**Work to do:**
Write out the material exactly, leaving every picture behind.

**Raw data:**

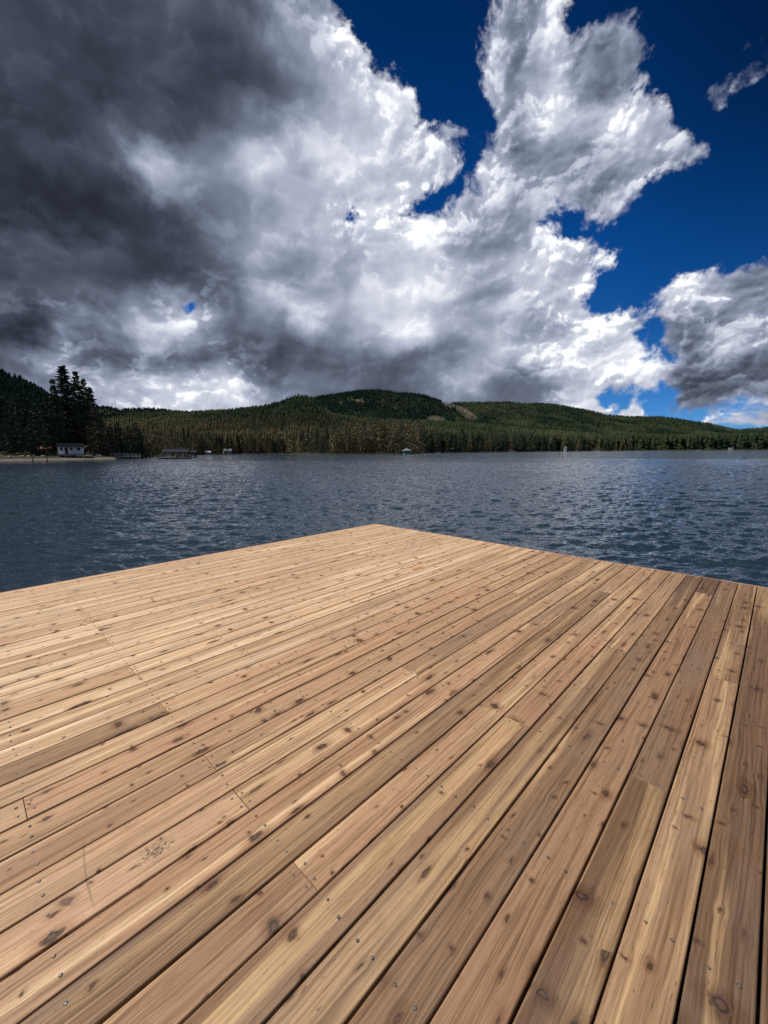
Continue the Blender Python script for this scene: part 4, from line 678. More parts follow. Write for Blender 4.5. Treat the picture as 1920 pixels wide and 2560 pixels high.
        m1 = N.rng(N.m('ADD', N.m('MULTIPLY', m1, 0.30), N.noise(N.v('MULTIPLY', ob, (70.0, 130.0, 1.0)), 1.0, 3.0, 0.6)), 0.70, 0.78)
        col = N.mix(N.m('MULTIPLY', m1, 0.8), col, (0.045, 0.038, 0.03))
        d2 = spot(ARC[0], ARC[1], 1.0, 1.0)
        m2 = N.m('MULTIPLY', N.rng(N.m('ABSOLUTE', N.m('SUBTRACT', d2, ARC[2])), 0.004, 0.001), N.rng(spot(ARC[3], ARC[4], 1.0, 1.0), 0.16, 0.10))
        col = N.mix(N.m('MULTIPLY', m2, 0.45), col, (0.07, 0.05, 0.035))
        m3 = N.rng(N.m('ADD', spot(*RESIN, 0.16, 0.05), N.m('MULTIPLY', N.noise(N.v('MULTIPLY', ob, (20.0, 60.0, 1.0)), 1.0, 3.0, 0.6), 0.9)), 1.3, 1.0)
        col = N.mix(N.m('MULTIPLY', m3, 0.75), col, (0.33, 0.11, 0.03))
        N.put(b.inputs['Base Color'], col)
        N.put(b.inputs['Roughness'], N.rng(fine, 0.3, 0.7, 0.60, 0.74)); b.inputs['Specular IOR Level'].default_value = 0.25
        bh = N.m('ADD', N.m('MULTIPLY', fine, -0.6), N.m('ADD', N.m('MULTIPLY', fib, -0.5), N.m('MULTIPLY', core, -0.5)))
        N.put(b.inputs['Normal'], N.add('ShaderNodeBump', {'Strength': 0.35, 'Distance': 0.0012, 'Height': bh}))
    # places on the deck (metres along, metres across)
    SPOT, ARC, RESIN = (0.235, 1.62), (0.02, 1.72, 0.30, 0.02, 1.42), (3.46, 3.35)
    import_uv = lambda px, py: None
    def deck_xy(px, py):
        d = ray(px, py); t = (DECK_Z - EYE) / d.z; X, Y = d.x * t, d.y * t
        return X * sin(YAW) + Y * cos(YAW), -X * cos(YAW) + Y * sin(YAW)
    SPOT = deck_xy(390, 2128); RESIN = deck_xy(1045, 1421)
    p0, p1, p2 = (Vector(deck_xy(*q)) for q in ((210, 2112), (214, 2185), (236, 2268)))
    # circle through three points of the scuff
    ax, ay, bx, by, cx, cy = *p0, *p1, *p2
    dd = 2 * (ax * (by - cy) + bx * (cy - ay) + cx * (ay - by))
    ux = ((ax * ax + ay * ay) * (by - cy) + (bx * bx + by * by) * (cy - ay) + (cx * cx + cy * cy) * (ay - by)) / dd
    uy = ((ax * ax + ay * ay) * (cx - bx) + (bx * bx + by * by) * (ax - cx) + (cx * cx + cy * cy) * (bx - ax)) / dd
    ARC = (ux, uy, (p0 - Vector((ux, uy))).length, p1.x, p1.y)
    cedar = material('cedar', woodfn)
    hole = paint('screw_hole', (0.035, 0.025, 0.02), 0.9)
    def met(N, b):
        b.inputs['Metallic'].default_value = 0.35; b.inputs['Roughness'].default_value = 0.55
        N.put(b.inputs['Base Color'], N.mix(N.noise(N.add('ShaderNodeTexCoord', out=3), 700.0, 3.0, 0.6), (0.06, 0.06, 0.065), (0.20, 0.20, 0.21)))
    steel = material('screw_steel', met)
    for m in (cedar, hole, steel): me.materials.append(m)
    me.update()
    d = bpy.data.objects.new('decking', me); link(d, root); d.location = (0, 0, DECK_Z)
    # rim boards and the frame and floats that carry the deck
    def rim(x0, x1, y0, y1, name='rim_board'):
        mb = MB(); mb.box((x0, y0, DECK_Z - 0.205), (x1, y1, DECK_Z - 0.004)); o = mb.build(name, RIM, root); return o
    def rimfn(N, b):
        ob = N.add('ShaderNodeTexCoord', out=3)
        n = N.noise(N.v('MULTIPLY', ob, (3.0, 3.0, 60.0)), 1.0, 5.0, 0.6)
        N.put(b.inputs['Base Color'], N.mix(n, (0.20, 0.10, 0.05), (0.36, 0.20, 0.11))); b.inputs['Roughness'].default_value = 0.7
    RIM = material('rim_wood', rimfn)
    rim(START, END + 0.038, LEFT + 0.002, LEFT + 0.040)
    rim(END + 0.001, END + 0.039, u_off - 14 * BOARD, LEFT)
    fr = MB(); n = -8
    while J0 + JS * n < END - 0.05:
        x = J0 + JS * n; n += 1
        if x > START + 0.05: fr.box((x - 0.04, u_off - 14 * BOARD + 0.02, DECK_Z - 0.225), (x + 0.04, LEFT - 0.01, DECK_Z - T - 0.004))
    fr.build('joist_frame', paint('joist_wood', (0.10, 0.075, 0.05), 0.9), root)
    FL = paint('float_plastic', (0.03, 0.03, 0.032), 0.5)
    for i in range(4):
        for j in range(3):
            x = -3.6 + i * 2.6; y = -1.3 + j * 2.8
            mb = MB(); mb.tube([(x - 1.0, y, 0.06), (x - 0.92, y, 0.06), (x + 0.92, y, 0.06), (x + 1.0, y, 0.06)], [0.16, 0.19, 0.19, 0.16], 14)
            mb.build('float', FL, root)
make_dock()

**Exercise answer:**
Continue the Blender Python script for this scene: part 4, from line 678. More parts follow. Write for Blender 4.5. Treat the picture as 1920 pixels wide and 2560 pixels high.
        m1 = N.rng(N.m('ADD', N.m('MULTIPLY', m1, 0.30), N.noise(N.v('MULTIPLY', ob, (70.0, 130.0, 1.0)), 1.0, 3.0, 0.6)), 0.70, 0.78)
        col = N.mix(N.m('MULTIPLY', m1, 0.8), col, (0.045, 0.038, 0.03))
        d2 = spot(ARC[0], ARC[1], 1.0, 1.0)
        m2 = N.m('MULTIPLY', N.rng(N.m('ABSOLUTE', N.m('SUBTRACT', d2, ARC[2])), 0.004, 0.001), N.rng(spot(ARC[3], ARC[4], 1.0, 1.0), 0.16, 0.10))
        col = N.mix(N.m('MULTIPLY', m2, 0.45), col, (0.07, 0.05, 0.035))
        m3 = N.rng(N.m('ADD', spot(*RESIN, 0.16, 0.05), N.m('MULTIPLY', N.noise(N.v('MULTIPLY', ob, (20.0, 60.0, 1.0)), 1.0, 3.0, 0.6), 0.9)), 1.3, 1.0)
        col = N.mix(N.m('MULTIPLY', m3, 0.75), col, (0.33, 0.11, 0.03))
        N.put(b.inputs['Base Color'], col)
        N.put(b.inputs['Roughness'], N.rng(fine, 0.3, 0.7, 0.60, 0.74)); b.inputs['Specular IOR Level'].default_value = 0.25
        bh = N.m('ADD', N.m('MULTIPLY', fine, -0.6), N.m('ADD', N.m('MULTIPLY', fib, -0.5), N.m('MULTIPLY', core, -0.5)))
        N.put(b.inputs['Normal'], N.add('ShaderNodeBump', {'Strength': 0.35, 'Distance': 0.0012, 'Height': bh}))
    # places on the deck (metres along, metres across)
    SPOT, ARC, RESIN = (0.235, 1.62), (0.02, 1.72, 0.30, 0.02, 1.42), (3.46, 3.35)
    import_uv = lambda px, py: None
    def deck_xy(px, py):
        d = ray(px, py); t = (DECK_Z - EYE) / d.z; X, Y = d.x * t, d.y * t
        return X * sin(YAW) + Y * cos(YAW), -X * cos(YAW) + Y * sin(YAW)
    SPOT = deck_xy(390, 2128); RESIN = deck_xy(1045, 1421)
    p0, p1, p2 = (Vector(deck_xy(*q)) for q in ((210, 2112), (214, 2185), (236, 2268)))
    # circle through three points of the scuff
    ax, ay, bx, by, cx, cy = *p0, *p1, *p2
    dd = 2 * (ax * (by - cy) + bx * (cy - ay) + cx * (ay - by))
    ux = ((ax * ax + ay * ay) * (by - cy) + (bx * bx + by * by) * (cy - ay) + (cx * cx + cy * cy) * (ay - by)) / dd
    uy = ((ax * ax + ay * ay) * (cx - bx) + (bx * bx + by * by) * (ax - cx) + (cx * cx + cy * cy) * (bx - ax)) / dd
    ARC = (ux, uy, (p0 - Vector((ux, uy))).length, p1.x, p1.y)
    cedar = material('cedar', woodfn)
    hole = paint('screw_hole', (0.035, 0.025, 0.02), 0.9)
    def met(N, b):
        b.inputs['Metallic'].default_value = 0.35; b.inputs['Roughness'].default_value = 0.55
        N.put(b.inputs['Base Color'], N.mix(N.noise(N.add('ShaderNodeTexCoord', out=3), 700.0, 3.0, 0.6), (0.06, 0.06, 0.065), (0.20, 0.20, 0.21)))
    steel = material('screw_steel', met)
    for m in (cedar, hole, steel): me.materials.append(m)
    me.update()
    d = bpy.data.objects.new('decking', me); link(d, root); d.location = (0, 0, DECK_Z)
    # rim boards and the frame and floats that carry the deck
    def rim(x0, x1, y0, y1, name='rim_board'):
        mb = MB(); mb.box((x0, y0, DECK_Z - 0.205), (x1, y1, DECK_Z - 0.004)); o = mb.build(name, RIM, root); return o
    def rimfn(N, b):
        ob = N.add('ShaderNodeTexCoord', out=3)
        n = N.noise(N.v('MULTIPLY', ob, (3.0, 3.0, 60.0)), 1.0, 5.0, 0.6)
        N.put(b.inputs['Base Color'], N.mix(n, (0.20, 0.10, 0.05), (0.36, 0.20, 0.11))); b.inputs['Roughness'].default_value = 0.7
    RIM = material('rim_wood', rimfn)
    rim(START, END + 0.038, LEFT + 0.002, LEFT + 0.040)
    rim(END + 0.001, END + 0.039, u_off - 14 * BOARD, LEFT)
    fr = MB(); n = -8
    while J0 + JS * n < END - 0.05:
        x = J0 + JS * n; n += 1
        if x > START + 0.05: fr.box((x - 0.04, u_off - 14 * BOARD + 0.02, DECK_Z - 0.225), (x + 0.04, LEFT - 0.01, DECK_Z - T - 0.004))
    fr.build('joist_frame', paint('joist_wood', (0.10, 0.075, 0.05), 0.9), root)
    FL = paint('float_plastic', (0.03, 0.03, 0.032), 0.5)
    for i in range(4):
        for j in range(3):
            x = -3.6 + i * 2.6; y = -1.3 + j * 2.8
            mb = MB(); mb.tube([(x - 1.0, y, 0.06), (x - 0.92, y, 0.06), (x + 0.92, y, 0.06), (x + 1.0, y, 0.06)], [0.16, 0.19, 0.19, 0.16], 14)
            mb.build('float', FL, root)
make_dock()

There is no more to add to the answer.